How you must tell, in order to survive. How you must mold the material of the world into stories, in order to survive.

(I thought about not doing it, I really did, but: it’s too good. Too right. Really. Must be done. Just, must. The reversal and the intertext. The grand reversal. And this radical and extreme brevity: #yekshab.)

One Thousand and One Nights: the classic compendium performs the central tenant of storytelling through its framing device: Shahryâr, the Persian king who marries virgins only to execute them the next morning, spares the life of Shahrzâd, the last of his wife-storytellers, because she is clever enough, astute enough, to not end the story she starts—and because… he wants to hear the rest! And from there, every night the same. The king does not go through with the execution because each night, upon finishing the previous tale, Shahrzâd starts another tale that she stops as dawn is about to break… The execution of the morning is postponed, for the king—the nasty, violent, king—wants to hear the end of the tale… And on and on for a thousand and one nights… The essence of story-telling: the necessity of turning the material of the world into stories, and the necessity of telling stories in order to survive.

#yekshab points to the same fundamental need to mold the material of the world into stories, while radically overturning key elements of a classic intertext: instead of one person telling a story to another for a figurative (and imagined) thousand nights, there would be a thousand (figurative) tellers, telling a story to untold thousands in one (figurative) night. Story of one night. Story in one night. Told by thousands. All accumulating, all fusing. In one space and in… ethereal space. All becoming one. All: becoming our tale. #yekshab.

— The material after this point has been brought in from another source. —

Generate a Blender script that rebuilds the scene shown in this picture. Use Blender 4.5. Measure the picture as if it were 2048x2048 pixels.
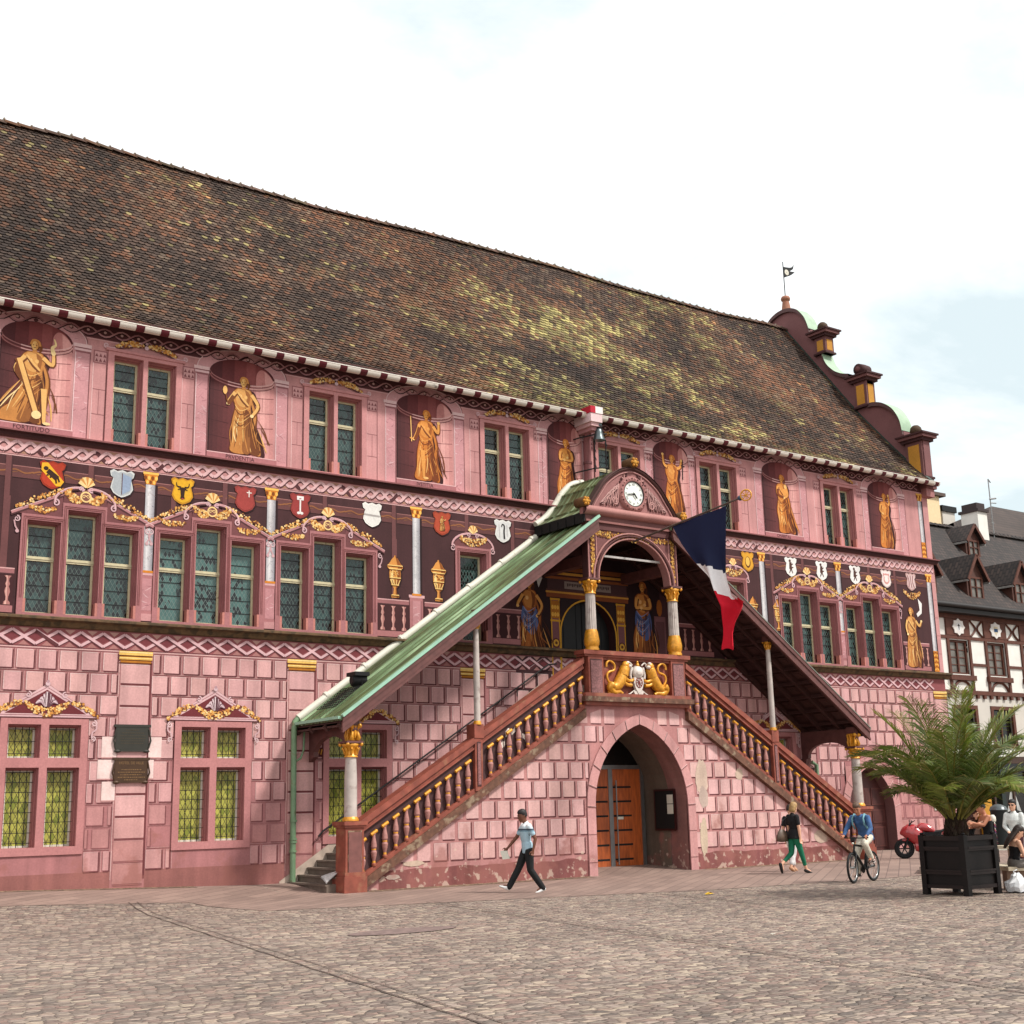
import bpy, bmesh, math, random
from mathutils import Vector, Matrix, noise as mnoise
R = math.radians
rnd = random.Random(7)
S = bpy.context.scene
COL = S.collection
for o in list(bpy.data.objects): bpy.data.objects.remove(o)

# ------------------------------------------------------------------ camera
cam_d = bpy.data.cameras.new('camera'); cam = bpy.data.objects.new('camera', cam_d); COL.objects.link(cam)
cam_d.sensor_width = 36; cam_d.lens = 45.32; cam_d.clip_end = 3000; cam_d.clip_start = .1
def cam_matrix(yaw, pitch, roll, loc):
    fw = Vector((math.sin(yaw)*math.cos(pitch), math.cos(yaw)*math.cos(pitch), math.sin(pitch)))
    r = Vector((math.cos(yaw), -math.sin(yaw), 0)); u = r.cross(fw)
    r2 = r*math.cos(roll)+u*math.sin(roll); u2 = fw.cross(r2)*-1
    m = Matrix((r2, u2, -fw)).transposed().to_4x4(); m.translation = loc; return m
cam.matrix_world = cam_matrix(R(35.6958), R(12.8716), R(-1.3853), Vector((0, -30.897, 1.75)))
S.camera = cam

# ------------------------------------------------------------------ sky, sun, exposure
S.view_settings.view_transform = 'Standard'; S.view_settings.look = 'None'
S.view_settings.exposure = 0.60; S.view_settings.gamma = 1
SUN_EL, SUN_AZ = 50, 145            # azimuth clockwise from +Y
w = bpy.data.worlds.new('World'); S.world = w; w.use_nodes = True
wn, wl = w.node_tree.nodes, w.node_tree.links
wn.clear()
def N(t, **k):
    n = wn.new(t)
    for a, b in k.items(): setattr(n, a, b)
    return n
wout = N('ShaderNodeOutputWorld'); bg = N('ShaderNodeBackground'); sky = N('ShaderNodeTexSky')
sky.sky_type = 'NISHITA'; sky.sun_disc = False; sky.sun_elevation = R(SUN_EL); sky.sun_rotation = R(SUN_AZ)
sky.dust_density = 2.0; sky.air_density = 1.0
tc = N('ShaderNodeTexCoord'); sep = N('ShaderNodeSeparateXYZ'); wl.new(tc.outputs['Generated'], sep.inputs[0])
zz = N('ShaderNodeMath', operation='ADD'); wl.new(sep.outputs[2], zz.inputs[0]); zz.inputs[1].default_value = .22
dx = N('ShaderNodeMath', operation='DIVIDE'); wl.new(sep.outputs[0], dx.inputs[0]); wl.new(zz.outputs[0], dx.inputs[1])
dy = N('ShaderNodeMath', operation='DIVIDE'); wl.new(sep.outputs[1], dy.inputs[0]); wl.new(zz.outputs[0], dy.inputs[1])
cmb = N('ShaderNodeCombineXYZ'); wl.new(dx.outputs[0], cmb.inputs[0]); wl.new(dy.outputs[0], cmb.inputs[1])
n1 = N('ShaderNodeTexNoise'); n1.inputs['Scale'].default_value = 1.9; n1.inputs['Detail'].default_value = 9; n1.inputs['Roughness'].default_value = .58; n1.inputs['Distortion'].default_value = .25
wl.new(cmb.outputs[0], n1.inputs['Vector'])
# clouds thin out towards the right of the square (+X)
gx = N('ShaderNodeMath', operation='MULTIPLY_ADD'); wl.new(dx.outputs[0], gx.inputs[0]); gx.inputs[1].default_value = -.16; gx.inputs[2].default_value = .20
cs = N('ShaderNodeMath', operation='ADD'); wl.new(n1.outputs['Fac'], cs.inputs[0]); wl.new(gx.outputs[0], cs.inputs[1])
cr = N('ShaderNodeValToRGB'); cr.color_ramp.elements[0].position = .40; cr.color_ramp.elements[1].position = .66
wl.new(cs.outputs[0], cr.inputs[0])
skm = N('ShaderNodeMixRGB', blend_type='MULTIPLY'); skm.inputs[0].default_value = 1; skm.inputs[2].default_value = (.12, .12, .12, 1)
wl.new(sky.outputs[0], skm.inputs[1])
veil = N('ShaderNodeMixRGB'); veil.inputs[0].default_value = .88; veil.inputs[2].default_value = (.69, .79, .81, 1)
wl.new(skm.outputs[0], veil.inputs[1])
mx = N('ShaderNodeMixRGB'); mx.inputs[2].default_value = (1.1, 1.11, 1.11, 1)
wl.new(cr.outputs[0], mx.inputs[0]); wl.new(veil.outputs[0], mx.inputs[1]); wl.new(mx.outputs[0], bg.inputs[0])
bg.inputs[1].default_value = .82
wl.new(bg.outputs[0], wout.inputs[0])
sun_d = bpy.data.lights.new('sun', 'SUN'); sun = bpy.data.objects.new('sun', sun_d); COL.objects.link(sun)
sun_d.energy = 3.0; sun_d.angle = R(7); sun_d.color = (1, .96, .90)
sd = Vector((math.sin(R(SUN_AZ))*math.cos(R(SUN_EL)), math.cos(R(SUN_AZ))*math.cos(R(SUN_EL)), math.sin(R(SUN_EL))))
sun.rotation_euler = (-sd).to_track_quat('-Z', 'Y').to_euler(); sun.location = (0, -40, 60)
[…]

The hashtag: a sign that points to the crucial cumulative and participatory dimension of the endeavor—and not a literal hashtag. A symbolic one that performs the multidirectional and (dis)connected assembly of fragments. We will create Textsheets. Encantations. Shoutouts. Roundrugs. Zoomtells. Wordclouds. Wordblock Sculptures and Assemblies. Stories Around an Actual Fire. Soundstrings. Confabs and Projective Performations… And sure: various hashtags to generate a distributed digital thread—multiple hashtags in different venues, given how fluid and nimble one must be on the web and on social media platforms. So, go… Just tell. Post. Participate. A night. That night. However you want. Whatever length. Whatever genre. Whatever scale. Whichever language. Tone. Words even. Maybe Just words. Not sentences. Just words. String along words. String along images. String along impressions. Sensations. Words for that night… Of: that night… A long walk. That strange encounter. The sudden fleeing. The shots. The passing of cars, the flickering of lights. The descent of fog into the alleys. Secret getaways. Passages in strange towns or wanderings in familiar towns. The old man at the curb. The dog, the leaves. The lamps, the sky. The doubts. The dreams. The thoughts. The howls.